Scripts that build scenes
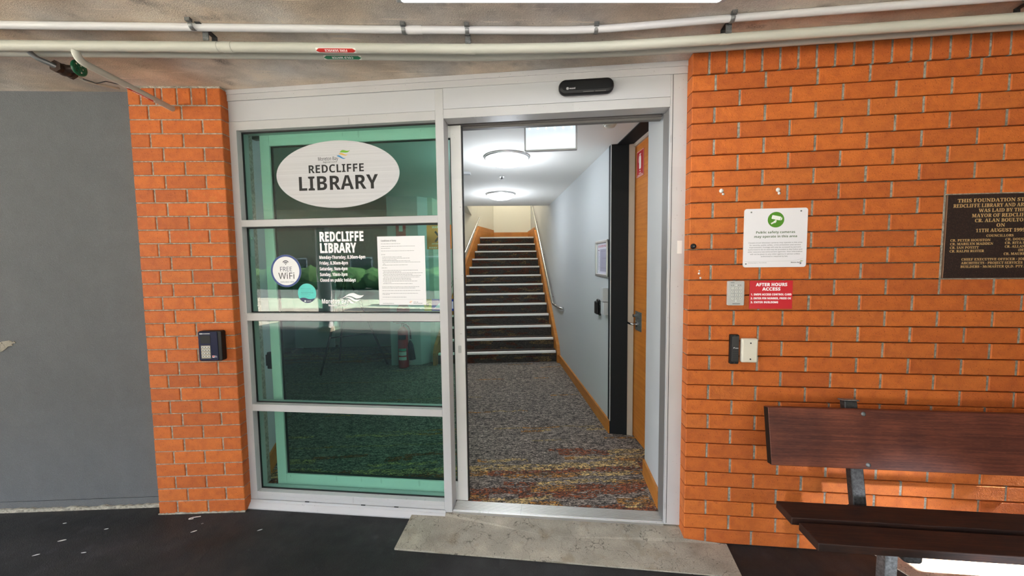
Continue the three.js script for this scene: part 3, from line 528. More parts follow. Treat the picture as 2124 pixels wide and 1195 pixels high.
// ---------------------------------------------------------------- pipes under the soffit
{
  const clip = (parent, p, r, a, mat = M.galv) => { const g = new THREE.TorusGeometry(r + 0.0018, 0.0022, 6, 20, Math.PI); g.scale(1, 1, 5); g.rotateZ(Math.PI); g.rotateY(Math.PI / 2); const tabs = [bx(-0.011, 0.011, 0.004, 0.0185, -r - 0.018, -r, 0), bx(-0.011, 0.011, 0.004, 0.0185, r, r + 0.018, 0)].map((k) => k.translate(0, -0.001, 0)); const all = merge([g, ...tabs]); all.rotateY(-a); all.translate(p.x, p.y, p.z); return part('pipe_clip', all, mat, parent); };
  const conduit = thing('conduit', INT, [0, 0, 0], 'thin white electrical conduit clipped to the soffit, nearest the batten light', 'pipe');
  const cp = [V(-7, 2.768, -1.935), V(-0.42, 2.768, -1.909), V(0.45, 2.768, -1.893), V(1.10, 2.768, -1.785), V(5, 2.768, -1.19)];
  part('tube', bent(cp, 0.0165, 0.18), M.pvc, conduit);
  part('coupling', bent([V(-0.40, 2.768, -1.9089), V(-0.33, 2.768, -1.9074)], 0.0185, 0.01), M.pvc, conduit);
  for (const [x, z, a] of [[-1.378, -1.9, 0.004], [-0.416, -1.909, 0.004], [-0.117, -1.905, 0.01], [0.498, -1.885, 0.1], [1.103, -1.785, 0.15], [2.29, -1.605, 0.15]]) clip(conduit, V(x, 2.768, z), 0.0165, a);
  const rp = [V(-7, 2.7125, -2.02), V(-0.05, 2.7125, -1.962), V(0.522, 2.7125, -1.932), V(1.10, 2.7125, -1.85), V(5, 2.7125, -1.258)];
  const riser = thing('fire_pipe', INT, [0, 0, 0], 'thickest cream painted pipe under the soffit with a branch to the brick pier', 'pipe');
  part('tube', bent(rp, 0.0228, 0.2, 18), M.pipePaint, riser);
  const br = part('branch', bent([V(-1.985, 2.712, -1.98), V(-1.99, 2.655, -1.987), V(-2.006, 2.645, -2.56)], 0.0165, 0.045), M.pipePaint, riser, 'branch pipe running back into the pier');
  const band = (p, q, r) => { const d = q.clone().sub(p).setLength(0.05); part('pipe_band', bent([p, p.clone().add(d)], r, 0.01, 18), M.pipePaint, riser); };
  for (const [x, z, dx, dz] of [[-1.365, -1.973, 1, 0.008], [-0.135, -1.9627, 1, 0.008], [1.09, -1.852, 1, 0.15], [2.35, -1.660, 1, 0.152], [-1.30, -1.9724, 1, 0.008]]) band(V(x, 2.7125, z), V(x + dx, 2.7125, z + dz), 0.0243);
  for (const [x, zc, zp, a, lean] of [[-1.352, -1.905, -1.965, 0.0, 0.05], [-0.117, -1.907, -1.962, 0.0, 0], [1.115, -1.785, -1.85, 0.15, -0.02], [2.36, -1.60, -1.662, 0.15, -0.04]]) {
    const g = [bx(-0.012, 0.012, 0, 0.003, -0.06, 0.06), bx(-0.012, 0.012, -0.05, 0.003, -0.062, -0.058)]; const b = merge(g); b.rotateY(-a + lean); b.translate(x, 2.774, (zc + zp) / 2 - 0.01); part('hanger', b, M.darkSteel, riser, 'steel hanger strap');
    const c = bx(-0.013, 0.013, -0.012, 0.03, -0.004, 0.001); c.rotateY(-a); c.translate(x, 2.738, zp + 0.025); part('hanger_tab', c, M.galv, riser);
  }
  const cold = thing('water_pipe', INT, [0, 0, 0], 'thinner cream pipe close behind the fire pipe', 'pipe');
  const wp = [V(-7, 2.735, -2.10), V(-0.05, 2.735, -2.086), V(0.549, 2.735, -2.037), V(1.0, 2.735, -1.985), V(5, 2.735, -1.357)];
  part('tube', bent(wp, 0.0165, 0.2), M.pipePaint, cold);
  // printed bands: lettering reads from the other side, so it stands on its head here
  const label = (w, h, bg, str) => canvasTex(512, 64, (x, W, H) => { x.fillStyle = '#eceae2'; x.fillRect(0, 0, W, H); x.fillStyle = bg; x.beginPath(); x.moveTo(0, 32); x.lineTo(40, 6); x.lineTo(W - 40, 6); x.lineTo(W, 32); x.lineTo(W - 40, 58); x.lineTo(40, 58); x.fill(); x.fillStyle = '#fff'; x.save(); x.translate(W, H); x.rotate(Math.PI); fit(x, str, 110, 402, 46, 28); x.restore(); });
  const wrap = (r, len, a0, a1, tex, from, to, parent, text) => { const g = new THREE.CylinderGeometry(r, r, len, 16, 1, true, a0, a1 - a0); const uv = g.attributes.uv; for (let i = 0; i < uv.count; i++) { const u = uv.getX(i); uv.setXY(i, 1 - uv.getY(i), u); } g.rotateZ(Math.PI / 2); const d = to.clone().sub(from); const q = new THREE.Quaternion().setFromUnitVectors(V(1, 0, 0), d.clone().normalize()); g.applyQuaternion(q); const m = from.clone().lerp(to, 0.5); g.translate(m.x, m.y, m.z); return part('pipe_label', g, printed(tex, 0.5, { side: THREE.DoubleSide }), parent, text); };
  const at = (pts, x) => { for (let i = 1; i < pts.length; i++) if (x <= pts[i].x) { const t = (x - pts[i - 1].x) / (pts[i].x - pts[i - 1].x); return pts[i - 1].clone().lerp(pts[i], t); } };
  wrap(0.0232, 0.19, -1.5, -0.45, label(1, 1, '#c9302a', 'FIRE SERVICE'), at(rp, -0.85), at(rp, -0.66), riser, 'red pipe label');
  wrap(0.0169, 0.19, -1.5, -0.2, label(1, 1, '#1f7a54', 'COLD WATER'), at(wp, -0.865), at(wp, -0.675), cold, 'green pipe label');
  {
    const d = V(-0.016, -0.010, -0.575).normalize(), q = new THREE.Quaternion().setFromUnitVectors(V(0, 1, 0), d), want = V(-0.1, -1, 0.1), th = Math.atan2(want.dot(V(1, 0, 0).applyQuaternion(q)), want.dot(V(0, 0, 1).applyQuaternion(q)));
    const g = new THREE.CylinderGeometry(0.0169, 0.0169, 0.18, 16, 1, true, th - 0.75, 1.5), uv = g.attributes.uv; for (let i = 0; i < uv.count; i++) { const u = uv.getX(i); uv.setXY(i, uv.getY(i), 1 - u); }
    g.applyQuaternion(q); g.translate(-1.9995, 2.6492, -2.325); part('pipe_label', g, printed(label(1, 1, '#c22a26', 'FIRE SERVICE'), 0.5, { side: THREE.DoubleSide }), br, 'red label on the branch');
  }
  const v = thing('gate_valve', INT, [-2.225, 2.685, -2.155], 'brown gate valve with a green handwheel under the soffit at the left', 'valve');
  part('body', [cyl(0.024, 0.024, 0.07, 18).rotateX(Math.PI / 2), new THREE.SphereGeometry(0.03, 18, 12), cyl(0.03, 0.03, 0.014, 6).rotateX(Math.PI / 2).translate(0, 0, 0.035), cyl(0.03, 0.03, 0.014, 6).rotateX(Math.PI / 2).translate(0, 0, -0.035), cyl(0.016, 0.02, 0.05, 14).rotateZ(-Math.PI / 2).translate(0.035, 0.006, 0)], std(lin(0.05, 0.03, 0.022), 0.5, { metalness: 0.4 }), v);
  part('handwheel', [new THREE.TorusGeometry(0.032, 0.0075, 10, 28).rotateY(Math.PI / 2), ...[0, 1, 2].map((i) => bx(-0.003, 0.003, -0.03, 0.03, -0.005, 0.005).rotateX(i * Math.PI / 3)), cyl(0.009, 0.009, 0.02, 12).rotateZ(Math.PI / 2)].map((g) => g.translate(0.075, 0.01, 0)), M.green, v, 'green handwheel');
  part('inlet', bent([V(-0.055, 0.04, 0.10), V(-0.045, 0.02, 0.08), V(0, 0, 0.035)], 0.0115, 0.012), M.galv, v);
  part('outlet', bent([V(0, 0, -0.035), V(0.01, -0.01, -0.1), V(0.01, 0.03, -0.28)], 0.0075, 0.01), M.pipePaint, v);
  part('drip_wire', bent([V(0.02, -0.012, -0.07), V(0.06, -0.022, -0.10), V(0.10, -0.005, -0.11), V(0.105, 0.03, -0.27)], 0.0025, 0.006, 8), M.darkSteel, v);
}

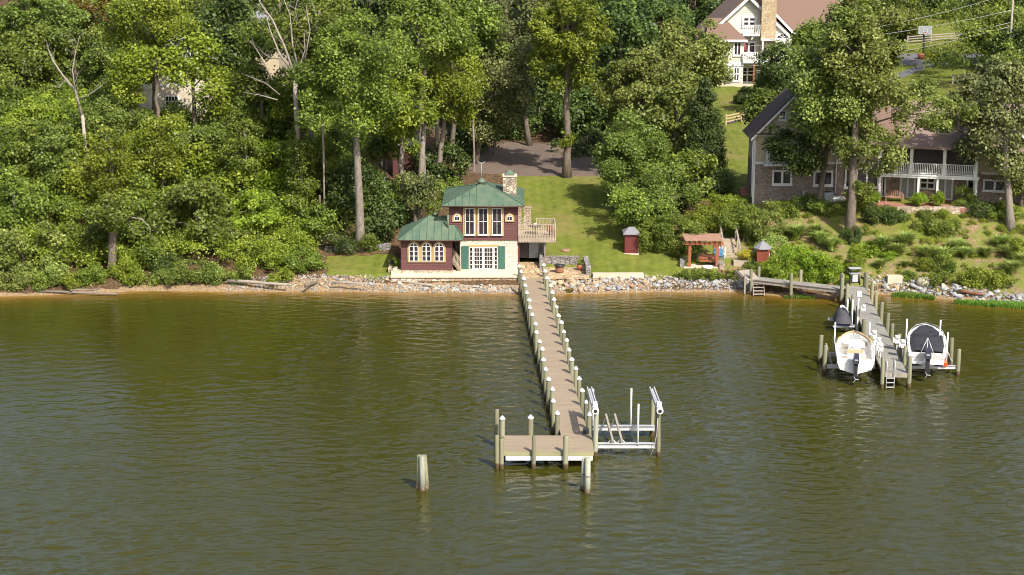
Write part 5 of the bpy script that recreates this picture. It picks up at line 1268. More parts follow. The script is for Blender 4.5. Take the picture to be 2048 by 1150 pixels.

What the task requires: Copy every line of the listing that includes the string "pixels".

Exercise response:
Continue the three.js script for this scene: part 3, from line 528. More parts follow. Treat the picture as 2124 pixels wide and 1195 pixels high.
Write part 5 of the bpy script that recreates this picture. It picks up at line 1268. More parts follow. The script is for Blender 4.5. Take the picture to be 2048 by 1150 pixels.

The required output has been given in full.